▶ _DATA SEGMENT_:

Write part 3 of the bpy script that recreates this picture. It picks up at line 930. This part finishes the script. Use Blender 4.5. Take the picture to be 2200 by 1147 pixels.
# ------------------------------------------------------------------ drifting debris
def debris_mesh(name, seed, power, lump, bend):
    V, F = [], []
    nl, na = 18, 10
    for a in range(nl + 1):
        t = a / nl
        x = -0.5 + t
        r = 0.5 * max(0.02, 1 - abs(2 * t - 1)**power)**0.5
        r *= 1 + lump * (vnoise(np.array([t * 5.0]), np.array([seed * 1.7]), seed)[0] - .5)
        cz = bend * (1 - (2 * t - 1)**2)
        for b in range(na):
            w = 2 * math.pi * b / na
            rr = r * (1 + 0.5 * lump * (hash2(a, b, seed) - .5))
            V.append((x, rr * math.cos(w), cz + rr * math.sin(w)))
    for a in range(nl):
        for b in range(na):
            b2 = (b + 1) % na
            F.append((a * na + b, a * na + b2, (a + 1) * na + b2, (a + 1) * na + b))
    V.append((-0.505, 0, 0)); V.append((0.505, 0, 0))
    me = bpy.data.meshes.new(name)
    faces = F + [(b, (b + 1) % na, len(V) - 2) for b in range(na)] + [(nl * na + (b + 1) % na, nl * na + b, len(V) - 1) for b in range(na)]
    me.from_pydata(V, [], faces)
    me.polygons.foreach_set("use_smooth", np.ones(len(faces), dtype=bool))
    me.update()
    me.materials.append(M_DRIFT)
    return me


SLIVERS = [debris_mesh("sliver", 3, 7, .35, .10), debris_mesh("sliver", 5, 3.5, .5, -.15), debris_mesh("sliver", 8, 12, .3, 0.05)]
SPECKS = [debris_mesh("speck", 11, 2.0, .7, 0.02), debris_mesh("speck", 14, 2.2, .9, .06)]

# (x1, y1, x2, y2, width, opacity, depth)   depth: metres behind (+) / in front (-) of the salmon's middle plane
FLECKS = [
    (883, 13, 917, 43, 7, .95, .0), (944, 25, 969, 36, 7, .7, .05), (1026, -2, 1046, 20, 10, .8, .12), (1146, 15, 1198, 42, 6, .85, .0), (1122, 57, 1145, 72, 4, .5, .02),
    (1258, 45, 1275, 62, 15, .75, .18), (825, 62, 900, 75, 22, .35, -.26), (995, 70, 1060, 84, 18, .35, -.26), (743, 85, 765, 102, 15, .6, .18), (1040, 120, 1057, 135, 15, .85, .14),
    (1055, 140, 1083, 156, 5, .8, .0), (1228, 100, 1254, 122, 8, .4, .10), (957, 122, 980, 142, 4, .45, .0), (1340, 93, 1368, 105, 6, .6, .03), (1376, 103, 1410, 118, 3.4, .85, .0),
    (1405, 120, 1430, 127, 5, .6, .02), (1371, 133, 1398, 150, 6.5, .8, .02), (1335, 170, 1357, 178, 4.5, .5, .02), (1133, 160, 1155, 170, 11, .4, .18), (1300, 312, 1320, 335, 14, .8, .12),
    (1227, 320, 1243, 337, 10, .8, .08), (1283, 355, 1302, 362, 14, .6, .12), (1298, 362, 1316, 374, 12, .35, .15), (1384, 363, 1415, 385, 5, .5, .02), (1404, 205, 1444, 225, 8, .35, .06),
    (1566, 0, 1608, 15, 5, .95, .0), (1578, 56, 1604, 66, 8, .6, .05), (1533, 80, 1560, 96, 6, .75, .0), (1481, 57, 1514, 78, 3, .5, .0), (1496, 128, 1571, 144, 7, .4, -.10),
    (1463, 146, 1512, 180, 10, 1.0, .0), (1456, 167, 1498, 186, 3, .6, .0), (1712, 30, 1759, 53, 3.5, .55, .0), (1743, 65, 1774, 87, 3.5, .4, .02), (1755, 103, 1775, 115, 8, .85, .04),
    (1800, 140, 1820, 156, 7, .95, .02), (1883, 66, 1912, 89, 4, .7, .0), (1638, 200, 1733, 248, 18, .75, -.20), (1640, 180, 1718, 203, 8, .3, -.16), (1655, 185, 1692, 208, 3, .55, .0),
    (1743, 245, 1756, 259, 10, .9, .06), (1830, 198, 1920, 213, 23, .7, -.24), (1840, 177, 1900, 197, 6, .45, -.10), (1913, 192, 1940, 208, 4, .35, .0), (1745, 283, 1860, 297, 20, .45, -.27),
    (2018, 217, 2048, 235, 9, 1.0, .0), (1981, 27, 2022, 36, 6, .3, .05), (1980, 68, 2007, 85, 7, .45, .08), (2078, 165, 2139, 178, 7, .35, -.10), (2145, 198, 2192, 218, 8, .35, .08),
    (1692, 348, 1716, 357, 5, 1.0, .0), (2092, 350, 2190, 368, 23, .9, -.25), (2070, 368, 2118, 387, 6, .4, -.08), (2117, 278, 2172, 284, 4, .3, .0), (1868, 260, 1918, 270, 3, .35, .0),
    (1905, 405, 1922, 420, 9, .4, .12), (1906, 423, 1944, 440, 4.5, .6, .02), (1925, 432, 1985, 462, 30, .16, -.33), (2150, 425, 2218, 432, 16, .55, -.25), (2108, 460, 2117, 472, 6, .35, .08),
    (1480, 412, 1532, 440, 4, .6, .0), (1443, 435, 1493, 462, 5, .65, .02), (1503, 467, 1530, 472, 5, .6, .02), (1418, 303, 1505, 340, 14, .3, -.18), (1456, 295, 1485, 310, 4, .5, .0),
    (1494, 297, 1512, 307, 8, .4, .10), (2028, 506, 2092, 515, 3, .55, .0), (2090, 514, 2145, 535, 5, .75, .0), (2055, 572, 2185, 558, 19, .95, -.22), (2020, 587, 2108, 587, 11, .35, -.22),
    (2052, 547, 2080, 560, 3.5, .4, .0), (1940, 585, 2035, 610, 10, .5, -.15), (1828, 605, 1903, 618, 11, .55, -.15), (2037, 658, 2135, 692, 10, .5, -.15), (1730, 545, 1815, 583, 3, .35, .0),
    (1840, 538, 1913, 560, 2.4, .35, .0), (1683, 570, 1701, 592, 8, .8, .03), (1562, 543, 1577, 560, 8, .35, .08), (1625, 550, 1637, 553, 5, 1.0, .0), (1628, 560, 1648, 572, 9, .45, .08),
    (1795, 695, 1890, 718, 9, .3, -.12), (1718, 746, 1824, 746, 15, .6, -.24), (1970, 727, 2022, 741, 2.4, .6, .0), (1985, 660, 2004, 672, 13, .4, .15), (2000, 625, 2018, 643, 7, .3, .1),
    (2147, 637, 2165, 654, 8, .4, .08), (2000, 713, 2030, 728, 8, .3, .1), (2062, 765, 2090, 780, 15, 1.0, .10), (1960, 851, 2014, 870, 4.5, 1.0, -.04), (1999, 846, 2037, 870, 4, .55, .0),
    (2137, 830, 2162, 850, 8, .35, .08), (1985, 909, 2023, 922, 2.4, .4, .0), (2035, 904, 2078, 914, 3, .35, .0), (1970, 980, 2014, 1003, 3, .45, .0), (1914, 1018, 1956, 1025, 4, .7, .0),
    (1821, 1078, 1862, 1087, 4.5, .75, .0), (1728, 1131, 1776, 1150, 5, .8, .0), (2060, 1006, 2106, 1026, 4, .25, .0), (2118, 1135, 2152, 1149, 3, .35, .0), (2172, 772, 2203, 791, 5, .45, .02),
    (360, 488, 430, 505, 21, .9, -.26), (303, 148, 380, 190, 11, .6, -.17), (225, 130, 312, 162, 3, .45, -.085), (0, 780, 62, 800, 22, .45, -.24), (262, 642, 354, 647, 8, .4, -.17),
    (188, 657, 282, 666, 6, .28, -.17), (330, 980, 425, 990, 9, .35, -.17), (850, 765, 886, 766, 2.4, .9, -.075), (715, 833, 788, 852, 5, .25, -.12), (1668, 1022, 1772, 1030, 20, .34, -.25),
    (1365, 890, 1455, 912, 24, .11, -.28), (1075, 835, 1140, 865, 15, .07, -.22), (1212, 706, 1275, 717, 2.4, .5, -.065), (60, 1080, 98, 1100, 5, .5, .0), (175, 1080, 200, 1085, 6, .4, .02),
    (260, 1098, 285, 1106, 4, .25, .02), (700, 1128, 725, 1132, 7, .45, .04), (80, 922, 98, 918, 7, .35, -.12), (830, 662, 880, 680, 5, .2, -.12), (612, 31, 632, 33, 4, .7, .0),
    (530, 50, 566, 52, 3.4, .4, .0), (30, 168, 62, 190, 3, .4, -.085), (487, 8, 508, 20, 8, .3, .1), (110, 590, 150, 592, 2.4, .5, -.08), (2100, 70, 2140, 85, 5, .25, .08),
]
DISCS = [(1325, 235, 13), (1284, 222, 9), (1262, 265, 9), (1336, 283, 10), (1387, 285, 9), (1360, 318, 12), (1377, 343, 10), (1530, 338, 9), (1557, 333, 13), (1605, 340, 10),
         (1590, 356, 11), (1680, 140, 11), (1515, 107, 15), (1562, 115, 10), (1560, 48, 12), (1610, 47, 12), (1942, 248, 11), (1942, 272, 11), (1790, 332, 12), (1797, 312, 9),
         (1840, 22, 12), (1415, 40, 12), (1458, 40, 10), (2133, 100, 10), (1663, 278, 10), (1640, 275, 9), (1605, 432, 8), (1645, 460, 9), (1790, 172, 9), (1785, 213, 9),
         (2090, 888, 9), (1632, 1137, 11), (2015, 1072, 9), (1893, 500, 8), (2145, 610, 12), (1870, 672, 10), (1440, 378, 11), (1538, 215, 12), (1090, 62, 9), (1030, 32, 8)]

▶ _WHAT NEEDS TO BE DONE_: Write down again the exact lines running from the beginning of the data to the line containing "2.2, .9, .06)]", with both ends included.

▶ _EXERCISE OUTPUT_:
Write part 3 of the bpy script that recreates this picture. It picks up at line 930. This part finishes the script. Use Blender 4.5. Take the picture to be 2200 by 1147 pixels.
# ------------------------------------------------------------------ drifting debris
def debris_mesh(name, seed, power, lump, bend):
    V, F = [], []
    nl, na = 18, 10
    for a in range(nl + 1):
        t = a / nl
        x = -0.5 + t
        r = 0.5 * max(0.02, 1 - abs(2 * t - 1)**power)**0.5
        r *= 1 + lump * (vnoise(np.array([t * 5.0]), np.array([seed * 1.7]), seed)[0] - .5)
        cz = bend * (1 - (2 * t - 1)**2)
        for b in range(na):
            w = 2 * math.pi * b / na
            rr = r * (1 + 0.5 * lump * (hash2(a, b, seed) - .5))
            V.append((x, rr * math.cos(w), cz + rr * math.sin(w)))
    for a in range(nl):
        for b in range(na):
            b2 = (b + 1) % na
            F.append((a * na + b, a * na + b2, (a + 1) * na + b2, (a + 1) * na + b))
    V.append((-0.505, 0, 0)); V.append((0.505, 0, 0))
    me = bpy.data.meshes.new(name)
    faces = F + [(b, (b + 1) % na, len(V) - 2) for b in range(na)] + [(nl * na + (b + 1) % na, nl * na + b, len(V) - 1) for b in range(na)]
    me.from_pydata(V, [], faces)
    me.polygons.foreach_set("use_smooth", np.ones(len(faces), dtype=bool))
    me.update()
    me.materials.append(M_DRIFT)
    return me


SLIVERS = [debris_mesh("sliver", 3, 7, .35, .10), debris_mesh("sliver", 5, 3.5, .5, -.15), debris_mesh("sliver", 8, 12, .3, 0.05)]
SPECKS = [debris_mesh("speck", 11, 2.0, .7, 0.02), debris_mesh("speck", 14, 2.2, .9, .06)]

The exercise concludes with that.